Why can't I find articles on agility outside software development?

Agile ways of working have spread across sectors and are no longer limited to software development practices.

As a result, agile has come to mean and feel different things to people and different sectors. However, the most prominent discourse about agile is still in the tech field with it being quite hard to come by resources and information for other fields.

This has been a bugbear for me as in the 3rd sector and in government, things are done a bit differently - even in tech projects - and often you feel like you're paving the way without access to a discourse that helps inform you in your approach.

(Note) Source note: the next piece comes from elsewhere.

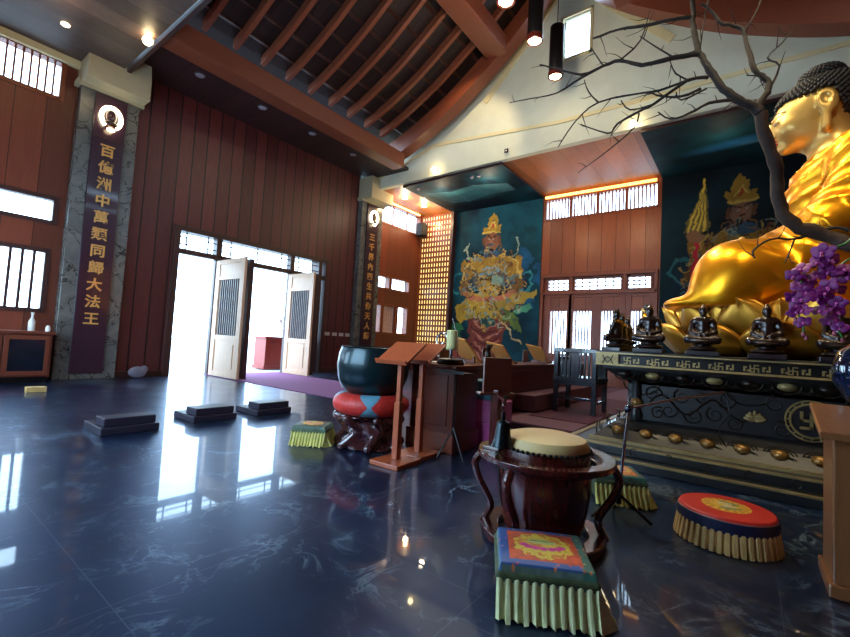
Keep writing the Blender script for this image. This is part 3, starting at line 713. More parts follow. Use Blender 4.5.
# ================================================================== ALTAR
def wb(b, name, mat, parent, **k):     # b holds world coordinates, parent unrotated
    o = b.build(name, mat, parent, **k); o.location = -parent.location; return o
AL = thing('altar', 'long black carved altar with gilded fret band under the golden Buddha', 'altar', (7.35, -.6, 0))
AX0, AX1, AY0, AY1 = 5.5, 9.2, -2.8, 1.5
b = MB(); b.box(AX0, AY0, 1.22, AX1, AY1, 1.27); wb(b, 'table_top', ALTD, AL, bevel=.01)
b = MB(); b.box(AX0+.03, AY0+.03, 1.10, AX1-.03, AY1-.03, 1.22); wb(b, 'fret_band_ground', BLACK, AL)
b = MB()
for z in (1.095, 1.235): b.box(AX0-.012, AY0-.01, z, AX1+.01, AY1+.012, z+.02 if z < 1.2 else z+.015)
def fret(b, y, z, s, M, mirror=1):     # left-turning temple fret sign, strokes as small bars
    w_ = s*.17; q = [(-s,0,s,0,0),(0,-s,0,s,0),(-s,0,-s,s,1),(0,s,s,s,1),(s,0,s,-s,1),(-s,-s,0,-s,1)]
    for x0, z0, x1, z1, _ in q:
        a0, a1 = min(x0,x1)-w_, max(x0,x1)+w_; c0, c1 = min(z0,z1)-w_, max(z0,z1)+w_
        b.box(a0, -.012, c0, a1, .0, c1, M)
def side_M(y, z): return T((AX0+.035, y, z)) @ R(-PI/2, 'Z')      # local x -> -y ; local y -> +x
def front_M(x, z): return T((x, AY1-.035, z)) @ R(PI, 'Z')
y = AY1-.34; k = 0
while y > AY0+.2:
    fret(b, 0, 0, .034, side_M(y, 1.163))
    for dy in (.075, .22):
        m = side_M(y-dy-.02, 1.163); b.box(-.03, -.01, -.03, -.012, 0, .005, m); b.box(-.03, -.01, .005, .0, 0, .02, m); b.box(.0, -.01, -.03, .02, 0, -.012, m); b.box(.02, -.01, -.03, .035, 0, .03, m)
    y -= .3; k += 1
for i in range(6): fret(b, 0, 0, .034, front_M(AX0+.5+i*.55, 1.163))
wb(b, 'gilded_fret', ALTG, AL)
b = MB(); b.box(AX0-.008, AY1-.25, 1.1, AX0+.03, AY1+.01, 1.24); b.box(AX0, AY1-.03, 1.1, AX0+.3, AY1+.01, 1.24)
wb(b, 'corner_plate', ALTG2, AL)
b = MB()
for yy in (AY1-.13,):
    m = side_M(yy, 1.165) @ T((0, -.045, 0)) @ R(PI/4, 'Y'); 
    for a in ((-.03,-.03,.03,-.022),(-.03,.022,.03,.03),(-.03,-.03,-.022,.03),(.022,-.03,.03,.03)): b.box(a[0], -.012, a[1], a[2], .0, a[3], m)
    m = side_M(yy+.06, 1.165) @ T((0, -.045, 0)); b.tube([(.0,-.004,.05),(.025,-.004,0),(.0,-.004,-.05)], .005, 6, M=m)
    m = side_M(yy-.06, 1.165) @ T((0, -.045, 0)); b.tube([(.0,-.004,.05),(-.025,-.004,0),(.0,-.004,-.05)], .005, 6, M=m)
wb(b, 'corner_diamond', BLACK, AL)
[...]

For example, it is common in these sectors to have multidisciplinary teams as in the private tech sector. At tech companies, these teams are often organised in cohorts with prominent tech / software engineering leads with a lot of influence, this influence seems to be more distributed in the 3rd sector as your driver is not always create innovative tech.

Often the driver is about maintenance or about creating content that satisfies a need or request. Consequently, the influence between leads seems to be distributed, with often a heavy focus on user needs, accessibility and design systems.

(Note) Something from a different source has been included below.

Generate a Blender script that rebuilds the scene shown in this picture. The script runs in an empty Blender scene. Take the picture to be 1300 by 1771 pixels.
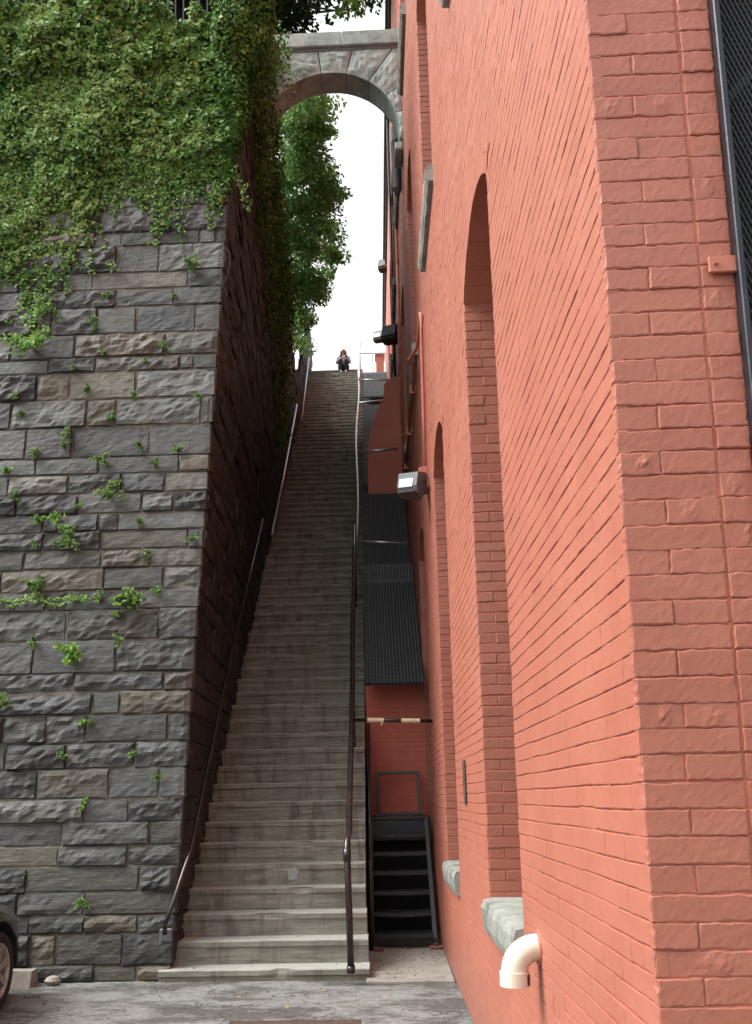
import bpy, math, random
import numpy as np
from mathutils import Vector, Matrix, noise as mnoise

# ------------------------------------------------------------------ camera
sc = bpy.context.scene
F_PX, TILT, YAW, ROLL, CY, CX, EYE = 1551.8, .1614, .0336, -.0198, 1130.06, 595.22, 1.6
_f = np.array([-math.sin(YAW)*math.cos(TILT), math.cos(YAW)*math.cos(TILT), math.sin(TILT)])
_r0 = np.array([math.cos(YAW), math.sin(YAW), 0.]); _u0 = np.cross(_r0, _f)
_r = _r0*math.cos(ROLL) + _u0*math.sin(ROLL); _u = -_r0*math.sin(ROLL) + _u0*math.cos(ROLL)
cd = bpy.data.cameras.new('camera'); cam = bpy.data.objects.new('camera', cd); sc.collection.objects.link(cam); sc.camera = cam
cd.sensor_fit = 'VERTICAL'; cd.sensor_height = 24; cd.lens = F_PX/1771*24
cd.shift_x = (650-CX)/1771; cd.shift_y = (CY-885.5)/1771
cd.clip_start = .05; cd.clip_end = 2000
cam.matrix_world = Matrix(((_r[0], _u[0], -_f[0], 0), (_r[1], _u[1], -_f[1], 0), (_r[2], _u[2], -_f[2], EYE), (0, 0, 0, 1)))

# ------------------------------------------------------------------ world, sun, exposure (overcast)
SUN_EL, SUN_AZ = math.radians(54), math.radians(264)      # azimuth from +Y clockwise
w = bpy.data.worlds.new('World'); sc.world = w; w.use_nodes = True
nt = w.node_tree; nt.nodes.clear()
sky = nt.nodes.new('ShaderNodeTexSky'); sky.sky_type = 'NISHITA'; sky.sun_disc = False
sky.sun_elevation = SUN_EL; sky.sun_rotation = SUN_AZ; sky.dust_density = 6; sky.air_density = 1.5; sky.ozone_density = 1
hs = nt.nodes.new('ShaderNodeHueSaturation'); hs.inputs['Saturation'].default_value = .10
cool = nt.nodes.new('ShaderNodeMix'); cool.data_type = 'RGBA'; cool.blend_type = 'MULTIPLY'; cool.inputs[0].default_value = 1
cool.inputs[7].default_value = (1.0, 1.0, .985, 1)
bg = nt.nodes.new('ShaderNodeBackground'); bg.inputs[1].default_value = .15
wo = nt.nodes.new('ShaderNodeOutputWorld')
nt.links.new(sky.outputs[0], hs.inputs['Color']); nt.links.new(hs.outputs[0], cool.inputs[6])
nt.links.new(cool.outputs[2], bg.inputs[0]); nt.links.new(bg.outputs[0], wo.inputs[0])
sl = bpy.data.lights.new('sun', 'SUN'); sl.energy = 1.25; sl.angle = math.radians(38); sl.color = (1, .97, .93)
so = bpy.data.objects.new('sun', sl); sc.collection.objects.link(so)
sd = Vector((math.sin(SUN_AZ)*math.cos(SUN_EL), math.cos(SUN_AZ)*math.cos(SUN_EL), math.sin(SUN_EL)))
so.rotation_euler = sd.to_track_quat('Z', 'Y').to_euler()
sc.view_settings.view_transform = 'Standard'; sc.view_settings.look = 'None'
sc.view_settings.exposure = 1.22; sc.view_settings.gamma = 1.0; sc.view_settings.use_curve_mapping = False
sc.cycles.max_bounces = 8; sc.cycles.diffuse_bounces = 5; sc.cycles.transparent_max_bounces = 4

# ------------------------------------------------------------------ helpers
rnd = random.Random(11); R = rnd.uniform
COL = sc.collection
def pray(x, y):                       # direction (per metre of depth) seen at a photo pixel
    d = _f + _r*(x-CX)/F_PX - _u*(y-CY)/F_PX
    return d/d[1]
def at_y(x, y, Y): d = pray(x, y); return Vector((d[0]*Y, Y, EYE + d[2]*Y))
def at_x(x, y, X): d = pray(x, y); k = X/d[0]; return Vector((X, k, EYE + d[2]*k))
def at_z(x, y, z=0): d = pray(x, y); k = (z-EYE)/d[2]; return Vector((d[0]*k, k, z))

class MB:
    def __init__(s): s.v = []; s.f = []
    def add(s, vs, fs):
        o = len(s.v); s.v += [tuple(p) for p in vs]; s.f += [tuple(i+o for i in q) for q in fs]; return s
    def box(s, x0, x1, y0, y1, z0, z1, M=None):
        vs = [Vector((x, y, z)) for z in (z0, z1) for y in (y0, y1) for x in (x0, x1)]
        if M: vs = [M @ p for p in vs]
        return s.add(vs, [(0, 2, 3, 1), (4, 5, 7, 6), (0, 1, 5, 4), (2, 6, 7, 3), (0, 4, 6, 2), (1, 3, 7, 5)])
    def cbox(s, x0, x1, y0, y1, z0, z1, c=.01, M=None):   # chamfered box
        xs, ys, zs = (x0, x1), (y0, y1), (z0, z1); vs = []; idx = {}
        for i in (0, 1):
            for j in (0, 1):
                for k in (0, 1):
                    for a in range(3):
                        p = [xs[i], ys[j], zs[k]]; sg = (1-2*i, 1-2*j, 1-2*k)
                        for b in range(3):
                            if b != a: p[b] += sg[b]*c
                        idx[(i, j, k, a)] = len(vs); vs.append(M @ Vector(p) if M else Vector(p))
        g = lambda i, j, k, a: idx[(i, j, k, a)]
        fs = []
        for a in range(3):
            for e in (0, 1):
                q = []
                for (m, n) in ((0, 0), (1, 0), (1, 1), (0, 1)):
                    t = [0, 0, 0]; t[a] = e; o = [b for b in range(3) if b != a]; t[o[0]] = m; t[o[1]] = n
                    q.append(g(*t, a))
                fs.append(q)
        for a in range(3):
            o = [b for b in range(3) if b != a]
            for m in (0, 1):
                for n in (0, 1):
                    t0 = [0]*3; t1 = [0]*3; t1[a] = 1
                    t0[o[0]] = t1[o[0]] = m; t0[o[1]] = t1[o[1]] = n
                    fs.append((g(*t0, o[0]), g(*t1, o[0]), g(*t1, o[1]), g(*t0, o[1])))
        for i in (0, 1):
            for j in (0, 1):
                for k in (0, 1): fs.append((g(i, j, k, 0), g(i, j, k, 1), g(i, j, k, 2)))
        return s.add(vs, fs)
    def tube(s, pts, r, n=10, cap=True):
        pts = [Vector(p) for p in pts]; rs = r if isinstance(r, (list, tuple)) else [r]*len(pts)
        vs = []; fs = []; prev = None
        for i, p in enumerate(pts):
            d = (pts[min(i+1, len(pts)-1)] - pts[max(i-1, 0)]).normalized()
            if prev is None:
                a = d.orthogonal().normalized()
            else:
                a = (prev - d*prev.dot(d)).normalized()
            prev = a; b = d.cross(a)
            for k in range(n):
                t = 2*math.pi*k/n; vs.append(p + (a*math.cos(t) + b*math.sin(t))*rs[i])
        for i in range(len(pts)-1):
            for k in range(n):
                fs.append((i*n+k, i*n+(k+1) % n, (i+1)*n+(k+1) % n, (i+1)*n+k))
        if cap: fs += [tuple(range(n))[::-1], tuple((len(pts)-1)*n+k for k in range(n))]
        return s.add(vs, fs)
    def lathe_x(s, X, y, z, rings, n=36):      # rings: (offset along x, radius)
        vs = []; fs = []
        for (o, r_) in rings:
            for k in range(n): vs.append((X+o, y+r_*math.cos(2*math.pi*k/n), z+r_*math.sin(2*math.pi*k/n)))
        for i in range(len(rings)-1):
            for k in range(n): fs.append((i*n+k, i*n+(k+1) % n, (i+1)*n+(k+1) % n, (i+1)*n+k))
        return s.add(vs, fs)
    def prism(s, poly, ax, a0, a1):    # polygon (2-tuples) extruded along axis ax
        def P(p, a):
            q = list(p); q.insert(ax, a); return q
        n = len(poly); vs = [P(p, a0) for p in poly] + [P(p, a1) for p in poly]
        return s.add(vs, [tuple(range(n))[::-1], tuple(range(n, 2*n))] + [(i, (i+1) % n, n+(i+1) % n, n+i) for i in range(n)])
    def pillow(s, mp, nu, nv, disp, edge=0., back=.05, ru=None, rv=None):
        # grid face pushed out by disp(s,t); its border sits at 'edge' and runs back to -back
        vs = []; fs = []
        def ax_(n, r): return [i/n for i in range(n+1)] if r is None else [0.]+[r+(1-2*r)*i/n for i in range(n+1)]+[1.]
        SU, SV = ax_(nu, ru), ax_(nv, rv); nu, nv = len(SU)-1, len(SV)-1; W_ = nu+1
        for j in range(nv+1):
            for i in range(nu+1):
                a, b = SU[i], SV[j]
                bord = i in (0, nu) or j in (0, nv)
                vs.append(mp(a, b, edge if bord else disp(a, b)))
        for j in range(nv):
            for i in range(nu): fs.append((j*W_+i, j*W_+i+1, (j+1)*W_+i+1, (j+1)*W_+i))
        ring = [i for i in range(nu+1)] + [j*W_+nu for j in range(1, nv+1)] + [nv*W_+i for i in range(nu-1, -1, -1)] + [j*W_ for j in range(nv-1, 0, -1)]
        o = len(vs)
        for q in ring: vs.append(mp(SU[q % W_], SV[q//W_], -back))
        n = len(ring)
        for k in range(n): fs.append((ring[(k+1) % n], ring[k], o+k, o+(k+1) % n))
        return s.add(vs, fs)
    def build(s, name, mat, parent=None, smooth=False, origin=None):
        vs = np.array(s.v, float)
        if origin is None:
            lo, hi = vs.min(0), vs.max(0); origin = ((lo[0]+hi[0])/2, (lo[1]+hi[1])/2, lo[2])
        og = np.array(origin, float)
        me = bpy.data.meshes.new(name); me.from_pydata((vs-og).tolist(), [], s.f); me.update()
        for m in (mat if isinstance(mat, list) else [mat]): me.materials.append(m)
        if smooth: me.shade_smooth()
        return link(name, me, parent, og)
WPOS = {}
def link(name, data, parent, og):
    o = bpy.data.objects.new(name, data); COL.objects.link(o); WPOS[o.name] = np.array(og, float)
    if parent is not None:
        o.parent = parent; o.location = Vector(np.array(og, float) - WPOS[parent.name])
    else: o.location = Vector(og)
    return o
def thing(name, label, cat, loc=(0, 0, 0), group=None):
    o = link(name, None, None, loc); o.empty_display_size = .2
    return tag(o, label, cat, group)
def tag(o, label=None, cat=None, group=None, kind=None):
    if label: o['label'] = label
    if cat: o['category'] = cat
    if group: o['group'] = group
    if kind: o['kind'] = kind
    return o

# ------------------------------------------------------------------ materials
def nodes(name):
    m = bpy.data.materials.new(name); m.use_nodes = True; n = m.node_tree
    return m, n, n.nodes['Principled BSDF']
def mapped(n, scale=(1, 1, 1), coord='pos'):
    if coord == 'pos': c = n.nodes.new('ShaderNodeNewGeometry').outputs['Position']
    else: c = n.nodes.new('ShaderNodeTexCoord').outputs[coord]
    mp = n.nodes.new('ShaderNodeMapping'); mp.inputs['Scale'].default_value = scale
    n.links.new(c, mp.inputs[0]); return mp.outputs[0]
def ntex(n, vec, scale, detail=6, rough=.6):
    t = n.nodes.new('ShaderNodeTexNoise'); t.inputs['Scale'].default_value = scale; t.inputs['Detail'].default_value = detail
    t.inputs['Roughness'].default_value = rough; n.links.new(vec, t.inputs['Vector']); return t.outputs['Fac']
def ramp(n, fac, stops):
    r = n.nodes.new('ShaderNodeValToRGB'); e = r.color_ramp.elements
    while len(e) < len(stops): e.new(.5)
    for el, (p, c) in zip(e, stops): el.position = p; el.color = (*c, 1)
    n.links.new(fac, r.inputs[0]); return r.outputs[0]
def mix(n, a, b, fac, blend='MIX'):
    m = n.nodes.new('ShaderNodeMix'); m.data_type = 'RGBA'; m.blend_type = blend
    for i, s_ in ((6, a), (7, b), (0, fac)):
        if hasattr(s_, 'links') or hasattr(s_, 'is_linked'): n.links.new(s_, m.inputs[i])
        else: m.inputs[i].default_value = (*s_, 1) if isinstance(s_, tuple) else s_
    return m.outputs[2]
def bump(n, b, h, strength, dist, chain=None):
    x = n.nodes.new('ShaderNodeBump'); x.inputs['Strength'].default_value = strength; x.inputs['Distance'].default_value = dist
    n.links.new(h, x.inputs['Height'])
    if chain: n.links.new(chain, x.inputs['Normal'])
    n.links.new(x.outputs[0], b.inputs['Normal']); return x.outputs[0]
def rgb(*c): return tuple(c)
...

So, it is not unsurprising to find agile teams within a wider tech disciplines just dedicated to doing content design working. This creates a unique challenge of finding the best way of working for a team based in a large organisation that is working on the tech corpus (and so interacts with tech teams) but doesn't require any direct tech resource.

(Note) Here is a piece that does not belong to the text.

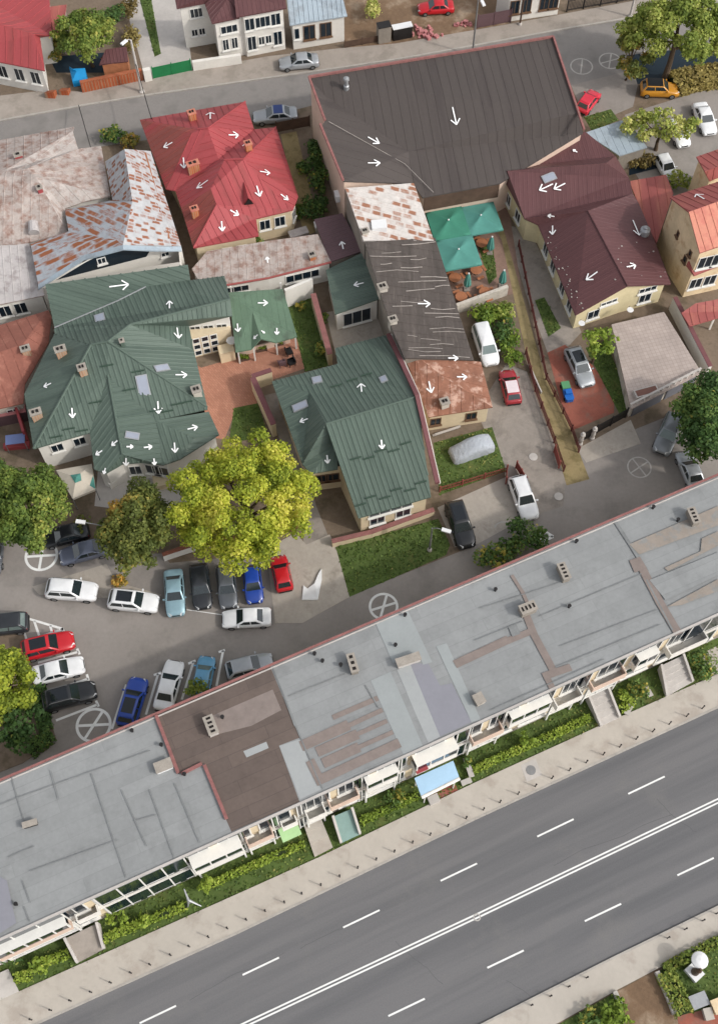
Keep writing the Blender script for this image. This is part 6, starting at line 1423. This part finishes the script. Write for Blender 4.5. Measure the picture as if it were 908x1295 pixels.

This means that components such as estimation and planning can look and feel different - breaking down a content design task can often feel like a different beast to breaking down a regular user story.

It is all too easy to think that we must just import ways of working from a regular agile team here. However, while we must maintain the same mindset, a different approach is warranted otherwise for example, 'estimating' ends up becoming a process no one wants and diminishes personal interactions.

Sharing and creating a discourse about these emergent ways of working will be really helpful to share learning materials to improve teams' ways of working but also to avoid people taking a copy-paste approach from teams that don't share commonalities which might end up reducing the agility of a team.

Or maybe there stuff out there and I just haven't found it.